Like a Jack Vance novel, this depicts a society deformed by one peculiar element; in this case, something’s missing. I won’t say what it is, since the realisation of its absence is something that should creep up on you. You could see this as a cynical attitude towards human behaviour: humans are so silly, allowing their lives to be shaped so casually by tiny things. I prefer to see it as hopeful: humans get by, whatever the circumstances; we do our best to keep going and find ways to adapt.

Having said that, I rather wished that the book had made the deformation more of an imperative, rather than a quirk; that there had been some good reason why the missing element was unavailable, say an absence of some essential ingredient, rather than just because no one had ever had the idea before.

It reminded me of a Vance novel in other ways, too. Laughlin shares Vance’s interest in inventing musical instruments, for example. And like a Vance hero, we first meet our hero, Karel Evandar, as a young man. We watch as he grows to maturity, learns the rules of this world, masters them, and then takes a hammer to them. There’s a feeling that only those who can beat the system are qualified to change it: don’t complain just because it doesn’t suit you personally.

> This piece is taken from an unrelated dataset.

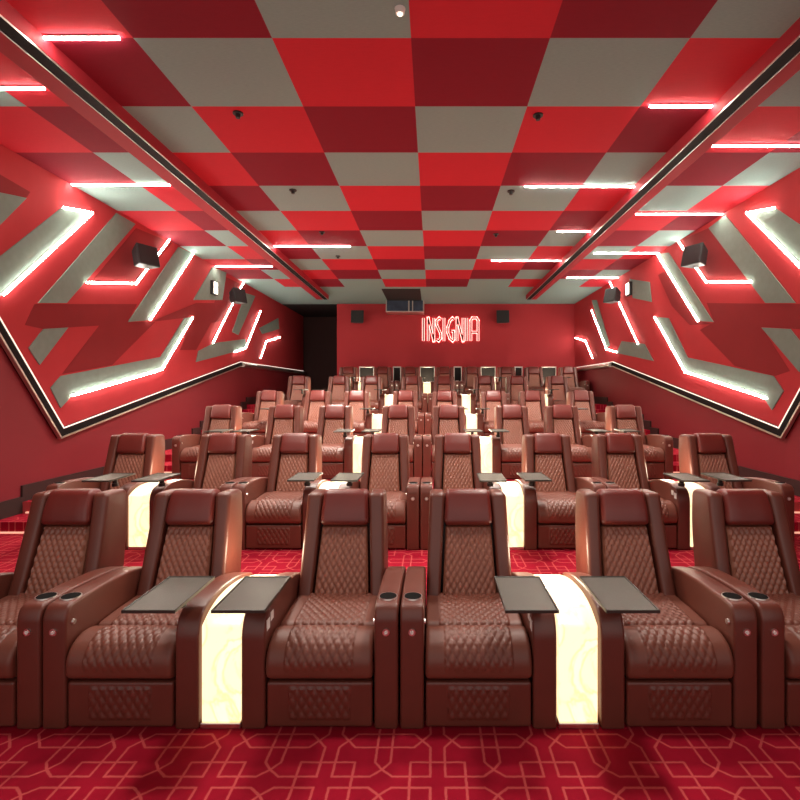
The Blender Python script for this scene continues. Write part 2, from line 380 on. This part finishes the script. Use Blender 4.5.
# ------------------------------------------------------------------ recliners
def w_k(z): return min(1.1, max(0, (z - .43) / .6))
def bx(x, y, z):                                   # the back narrows upwards
    a = abs(x); t = min(1, max(0, (a - .172) / .103)); k = (1 - .19 * w_k(z)) * (1 - t) + (1 - .075 * w_k(z)) * t
    return (x * k, y, z)
def protos():
    P = {}
    front = [(.60, .42), (.640, .55), (.688, .69), (.742, .84)]
    ins = front + [(.80, .84), (.70, .42)]
    P['backrest'] = pad('backrest', ins, -.172, .172, .012, 'quilt', dense=lambda p: p.x < .60 + (p.y - .42) * .35 + .03 and p.y < .839, ds=.0085, dx=.0056,
                        disp=lambda x, s, p, q=quilt(.041, .068, .014, .166): q(x, s, p) if p.x < .60 + (p.y - .42) * .35 + .02 and .424 < p.y < .836 else 0, xf=bx)
    hr = roundpoly([(.76, .838), (.700, .862), (.716, .95), (.775, 1.078), (.90, 1.06), (.85, .838)], [.02, .04, .08, .045, .05, .03], 6)
    P['headrest'] = pad('headrest', hr, -.183, .183, .034, 'headrest', dx=.08, xf=bx)
    wg = roundpoly([(.575, .40), (.625, .55), (.675, .72), (.735, .93), (.765, 1.055), (.99, 1.045), (.985, .80), (.90, .40), (.86, .12), (.66, .12)],
                   [.02, .15, .15, .15, .035, .05, .2, .2, .02, .02], 5)
    for s in (-1, 1):
        P['wing%d' % s] = pad('side_bolster', wg, .186 * s if s > 0 else -.275, .275 if s > 0 else -.186, .024, 'leather', dx=.05, xf=bx)
    P['shell'] = pad('back_shell', roundpoly([(.70, .12), (.80, .84), (.86, 1.02), (.96, 1.02), (.96, .8), (.88, .12)], .03, 3), -.2, .2, .01, 'dark', xf=bx)  # coloured black to put shade into the gaps between the cushions
    seat = roundpoly([(.64, .40), (.64, .445), (.42, .448), (.235, .440), (.205, .40), (.205, .36), (.64, .36)], [.01, .02, .1, .03, .02, .01, .01], 4)
    P['seat_cushion'] = pad('seat_cushion', seat, -.272, .272, .014, 'seat', dense=lambda p: p.y > .405, ds=.0085, dx=.0062,
                            disp=lambda x, s, p, q=quilt(.045, .06, .011, .195): q(x, s, p) if p.y > .425 and p.x < .62 else 0)
    leg = roundpoly([(.205, .38), (.20, .447), (.10, .462), (.015, .425), (-.025, .36), (-.02, .275), (.02, .25), (.20, .25)], [.02, .03, .09, .06, .06, .05, .02, .01], 6)
    def legq(x, s, p, q=quilt(.045, .075, .011, .175)):
        if p.x > .19 or p.y < .30: return 0
        k = min(1, max(0, (p.y - .30) / .05)) * (1 if p.x < .16 else .3); return q(x, s, p) * k
    P['leg_rest'] = pad('leg_rest', leg, -.272, .272, .022, 'seat', dense=lambda p: p.x < .2 and p.y > .29, ds=.0085, dx=.0062, disp=legq)
    ft = roundpoly([(.0, .243), (.0, .012), (.06, .012), (.06, .243)], .015, 4)
    P['foot_panel'] = pad('foot_panel', ft, -.270, .270, .012, 'leather', dense=lambda p: p.x < .005 and .05 < p.y < .23, ds=.0085, dx=.0065,
                          disp=lambda x, s, p, q=quilt(.045, .075, .009, .155): q(x, s, p) if p.x < .005 and .055 < p.y < .215 else 0)
    P['base'] = MB().box(-.268, .268, .06, .86, .0, .36).make('base', 'black')
    arm = roundpoly([(.0, .002), (.0, .575), (.03, .628), (.13, .632), (.30, .632), (.60, .612), (.80, .56), (.84, .002)], [.01, .06, .04, .08, .1, .1, .06, .01], 6)
    P['arm_cup'] = pad('armrest', arm, -.0615, .0615, .016, 'leather', dx=.05)
    arm2 = roundpoly([(.0, .002), (.0, .50), (.045, .585), (.16, .618), (.32, .622), (.55, .595), (.80, .52), (.84, .002)], [.01, .08, .08, .1, .1, .1, .06, .01], 6)
    P['arm_tray'] = pad('armrest', arm2, -.0615, .0615, .014, 'leather', dx=.05)
    b_ = MB(); b_.cyl((0, .125, .618), (0, 0, 1), .053, .0175, 28, .050)
    P['cup'] = b_.make('cup_holder', 'steel')
    b_ = MB(); b_.cyl((0, .125, .60), (0, 0, 1), .0455, .0363, 28)  # solid black disc, its colour imitates the dark of a hollow
    P['cupin'] = b_.make('cup_dark_disc', 'cup')
    b_ = MB(); b_.cyl((0, .004, .50), (0, -1, 0), .019, .010, 20, .018); P['btn'] = b_.make('recline_button', 'steel')
    b_ = MB(); b_.cyl((0, -.005, .50), (0, -1, 0), .0095, .004, 16); P['btnc'] = b_.make('button_cap', 'white')
    for s in (-1, 1):
        b_ = MB(); b_.cyl((-s * .060, .055, .53), (-s, 0, 0), .015, .010, 20, .013); P['sbtn%d' % s] = b_.make('side_button', 'steel')
        b_ = MB(); b_.box(*sorted((-s * .060, -s * .064)), .03, .075, .49, .545); b_.box(*sorted((-s * .060, -s * .064)), .09, .135, .515, .56)
        P['usb%d' % s] = b_.make('charging_port', 'white')
    t = MB(); t.box(-.118, .118, -.205, .205, -.004, .004); P['tray'] = bevel(t.make('tray_table', 'tray'), .003)
    t = MB()
    for a, b2, c, d in ((-.124, .124, -.211, -.203), (-.124, .124, .203, .211), (-.124, -.116, -.203, .203), (.116, .124, -.203, .203)): t.box(a, b2, c, d, -.008, .008)
    P['rim'] = bevel(t.make('tray_rim', 'trayrim'), .002)
    t = MB(); t.cyl((0, .08, -.075), (0, 0, 1), .022, .07, 16); t.box(-.035, .035, -.03, .14, -.02, -.006); t.cyl((0, .08, -.10), (0, 0, 1), .03, .03, 16)
    P['bracket'] = t.make('tray_bracket', 'dark', smooth=True)
    return P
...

On first reading, the concluding section felt slightly unsatisfying: though Karel strikes the expected blow against the existing order, he’s not involved, other than as an observer, in its eventual destruction. But upon reflection I realised that he is indirectly responsible for the changes. At a crucial juncture he makes a secret decision not to help: that decision leads others to make the changes; and it’s a decision informed by all his experiences in the book to that point. That’s the moment that pulls the events of the novel together.

One interesting part of the book is its approach to relationships. We’re led to believe that the datists will find it hard to build lasting relationships, partly because they’ll never forget a harsh word or expression, and also because they’ll never forget the perfection of a relationship’s early days. A couple who have been married for fifteen years might have a pretty good memory of how things were in their early days, but that wouldn’t necessarily make new developments any less enjoyable. Also, would the ability to recall sexual experiences perfectly, for example, make a man disinclined to add to that stock of memories, or would it encourage him to accumulate more?

What’s most impressive about this novel – aside from the carefully-crafted writing, controlled pacing, and the wealth of incidental detail – is the way Laughlin develops his premise, the way he successfully extends it into multiple areas, and reflects profoundly on the implications for the people involved. It’s the same thing I like about Superman comics in the fifties: he does everything in a super way, whether it’s shaving his beard or playing baseball. This isn’t just a book about someone with a superb memory; it’s a book about how a class of such people would affect everyday life, and how their training would affect every aspect of their own lives.
Overall, a very interesting and promising debut novel.

Vow of Silence, Robert Laughlin, Trytium, pb, 212pp.